(Data shown):

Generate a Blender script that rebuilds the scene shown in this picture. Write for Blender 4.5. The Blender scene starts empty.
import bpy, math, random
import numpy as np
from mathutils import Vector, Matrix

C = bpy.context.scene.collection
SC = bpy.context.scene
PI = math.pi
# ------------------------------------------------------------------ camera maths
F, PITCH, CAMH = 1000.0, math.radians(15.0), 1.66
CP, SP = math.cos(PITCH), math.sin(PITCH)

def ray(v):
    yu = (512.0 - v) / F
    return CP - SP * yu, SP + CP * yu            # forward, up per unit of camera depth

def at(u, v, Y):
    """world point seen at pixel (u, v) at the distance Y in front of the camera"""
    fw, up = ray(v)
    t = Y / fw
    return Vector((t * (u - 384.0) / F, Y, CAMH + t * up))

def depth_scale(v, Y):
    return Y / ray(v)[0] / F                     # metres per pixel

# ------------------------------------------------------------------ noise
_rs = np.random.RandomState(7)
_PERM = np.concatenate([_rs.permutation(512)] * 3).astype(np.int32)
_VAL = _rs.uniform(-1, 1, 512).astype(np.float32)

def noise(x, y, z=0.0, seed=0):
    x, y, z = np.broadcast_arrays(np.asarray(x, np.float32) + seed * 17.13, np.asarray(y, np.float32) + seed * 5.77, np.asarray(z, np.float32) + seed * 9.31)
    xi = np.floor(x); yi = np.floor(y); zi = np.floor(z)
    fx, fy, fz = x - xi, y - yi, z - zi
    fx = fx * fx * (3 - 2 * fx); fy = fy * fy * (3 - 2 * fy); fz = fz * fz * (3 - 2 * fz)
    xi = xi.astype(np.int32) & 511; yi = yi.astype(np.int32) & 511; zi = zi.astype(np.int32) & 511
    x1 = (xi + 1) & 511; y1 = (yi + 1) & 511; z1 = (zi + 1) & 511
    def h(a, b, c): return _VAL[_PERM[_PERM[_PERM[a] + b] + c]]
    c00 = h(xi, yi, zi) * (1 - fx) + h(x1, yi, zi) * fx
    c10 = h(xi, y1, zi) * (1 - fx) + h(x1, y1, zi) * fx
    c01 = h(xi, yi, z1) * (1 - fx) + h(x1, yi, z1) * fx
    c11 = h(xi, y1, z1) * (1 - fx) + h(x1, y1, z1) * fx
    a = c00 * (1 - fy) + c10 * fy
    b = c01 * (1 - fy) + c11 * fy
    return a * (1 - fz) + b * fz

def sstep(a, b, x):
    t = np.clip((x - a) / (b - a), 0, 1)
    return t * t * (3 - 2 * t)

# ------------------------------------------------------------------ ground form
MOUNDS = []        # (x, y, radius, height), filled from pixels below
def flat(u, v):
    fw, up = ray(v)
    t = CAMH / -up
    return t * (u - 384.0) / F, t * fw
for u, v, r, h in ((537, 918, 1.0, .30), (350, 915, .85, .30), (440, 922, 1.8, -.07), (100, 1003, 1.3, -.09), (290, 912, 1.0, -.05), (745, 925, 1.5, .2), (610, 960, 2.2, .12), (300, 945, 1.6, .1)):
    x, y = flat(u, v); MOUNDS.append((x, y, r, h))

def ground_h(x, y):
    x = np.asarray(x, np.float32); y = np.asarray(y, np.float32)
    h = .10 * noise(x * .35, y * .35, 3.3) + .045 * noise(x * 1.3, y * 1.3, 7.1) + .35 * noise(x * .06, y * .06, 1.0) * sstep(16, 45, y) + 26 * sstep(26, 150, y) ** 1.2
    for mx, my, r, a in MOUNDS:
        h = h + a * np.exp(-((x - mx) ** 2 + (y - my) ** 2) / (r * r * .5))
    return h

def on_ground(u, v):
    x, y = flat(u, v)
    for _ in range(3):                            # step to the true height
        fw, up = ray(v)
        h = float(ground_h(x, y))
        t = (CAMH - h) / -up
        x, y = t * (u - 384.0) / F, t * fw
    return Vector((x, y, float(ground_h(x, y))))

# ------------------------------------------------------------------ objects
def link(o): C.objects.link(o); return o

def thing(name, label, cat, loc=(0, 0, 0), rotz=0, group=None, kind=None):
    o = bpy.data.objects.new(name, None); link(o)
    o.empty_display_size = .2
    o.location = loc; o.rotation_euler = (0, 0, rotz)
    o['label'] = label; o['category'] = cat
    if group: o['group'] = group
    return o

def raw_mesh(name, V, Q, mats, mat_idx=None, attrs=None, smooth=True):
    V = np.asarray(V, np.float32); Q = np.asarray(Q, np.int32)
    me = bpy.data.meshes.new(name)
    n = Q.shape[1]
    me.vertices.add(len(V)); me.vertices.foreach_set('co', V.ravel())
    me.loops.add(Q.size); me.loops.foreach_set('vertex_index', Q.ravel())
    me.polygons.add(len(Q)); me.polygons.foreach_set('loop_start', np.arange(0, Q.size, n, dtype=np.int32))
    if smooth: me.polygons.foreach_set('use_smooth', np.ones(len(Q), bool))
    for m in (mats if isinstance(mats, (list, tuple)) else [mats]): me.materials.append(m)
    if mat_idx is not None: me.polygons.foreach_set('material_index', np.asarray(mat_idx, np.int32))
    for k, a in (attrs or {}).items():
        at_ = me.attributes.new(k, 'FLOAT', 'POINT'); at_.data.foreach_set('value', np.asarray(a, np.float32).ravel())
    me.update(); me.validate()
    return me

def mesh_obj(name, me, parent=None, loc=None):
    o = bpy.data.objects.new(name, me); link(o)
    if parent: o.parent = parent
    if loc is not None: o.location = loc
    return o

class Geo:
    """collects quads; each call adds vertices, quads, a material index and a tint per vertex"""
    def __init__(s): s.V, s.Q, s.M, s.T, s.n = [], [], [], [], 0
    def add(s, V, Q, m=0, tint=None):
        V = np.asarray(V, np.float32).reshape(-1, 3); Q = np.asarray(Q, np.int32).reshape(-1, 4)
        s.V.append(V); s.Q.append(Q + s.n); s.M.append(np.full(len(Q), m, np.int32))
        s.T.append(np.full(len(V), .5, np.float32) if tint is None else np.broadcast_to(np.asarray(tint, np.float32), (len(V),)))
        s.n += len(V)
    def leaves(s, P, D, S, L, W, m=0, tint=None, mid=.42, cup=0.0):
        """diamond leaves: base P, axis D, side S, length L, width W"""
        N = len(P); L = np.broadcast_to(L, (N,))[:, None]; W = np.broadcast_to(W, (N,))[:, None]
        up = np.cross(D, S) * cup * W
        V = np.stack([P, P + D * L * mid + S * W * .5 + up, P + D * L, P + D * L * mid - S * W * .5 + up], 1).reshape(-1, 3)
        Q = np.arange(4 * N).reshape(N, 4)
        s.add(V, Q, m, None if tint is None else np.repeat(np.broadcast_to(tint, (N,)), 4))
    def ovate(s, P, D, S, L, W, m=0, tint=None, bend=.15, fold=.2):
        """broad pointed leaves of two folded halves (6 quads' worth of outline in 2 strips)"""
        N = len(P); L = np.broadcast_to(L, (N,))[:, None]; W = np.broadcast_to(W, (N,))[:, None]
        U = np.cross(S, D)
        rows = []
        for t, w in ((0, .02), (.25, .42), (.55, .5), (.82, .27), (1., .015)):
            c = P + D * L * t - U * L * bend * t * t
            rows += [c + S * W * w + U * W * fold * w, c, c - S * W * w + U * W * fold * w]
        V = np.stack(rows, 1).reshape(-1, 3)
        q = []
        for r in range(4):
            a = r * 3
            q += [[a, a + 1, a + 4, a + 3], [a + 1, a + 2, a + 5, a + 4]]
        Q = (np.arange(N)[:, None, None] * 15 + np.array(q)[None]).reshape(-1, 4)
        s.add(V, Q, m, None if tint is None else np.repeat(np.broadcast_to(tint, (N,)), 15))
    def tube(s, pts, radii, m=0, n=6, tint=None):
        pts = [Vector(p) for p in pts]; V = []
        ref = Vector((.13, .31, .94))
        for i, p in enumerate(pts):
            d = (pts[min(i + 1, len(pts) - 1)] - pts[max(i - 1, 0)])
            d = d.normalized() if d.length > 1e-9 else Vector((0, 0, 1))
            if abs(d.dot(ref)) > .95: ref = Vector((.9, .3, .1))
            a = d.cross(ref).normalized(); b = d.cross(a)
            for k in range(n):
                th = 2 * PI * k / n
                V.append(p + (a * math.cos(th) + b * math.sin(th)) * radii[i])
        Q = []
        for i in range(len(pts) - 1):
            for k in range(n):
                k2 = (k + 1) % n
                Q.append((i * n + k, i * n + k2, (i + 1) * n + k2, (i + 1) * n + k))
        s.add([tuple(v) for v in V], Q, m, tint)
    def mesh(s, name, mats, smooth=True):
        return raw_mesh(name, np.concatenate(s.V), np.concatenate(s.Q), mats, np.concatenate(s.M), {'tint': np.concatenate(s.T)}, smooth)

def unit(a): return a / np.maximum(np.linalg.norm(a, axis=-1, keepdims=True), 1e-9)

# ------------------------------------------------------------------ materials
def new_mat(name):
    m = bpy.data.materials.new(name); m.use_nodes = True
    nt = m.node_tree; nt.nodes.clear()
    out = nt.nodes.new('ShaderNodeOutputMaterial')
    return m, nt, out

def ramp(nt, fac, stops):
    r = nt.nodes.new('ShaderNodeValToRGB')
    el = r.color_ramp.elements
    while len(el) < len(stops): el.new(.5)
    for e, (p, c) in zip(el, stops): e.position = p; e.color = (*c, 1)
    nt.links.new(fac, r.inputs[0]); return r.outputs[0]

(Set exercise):
Each line from the start of the listing above through the line containing "from mathutils import Vector, Matrix" should be copied exactly, please, with no other lines added.

(Output below):
Generate a Blender script that rebuilds the scene shown in this picture. Write for Blender 4.5. The Blender scene starts empty.
import bpy, math, random
import numpy as np
from mathutils import Vector, Matrix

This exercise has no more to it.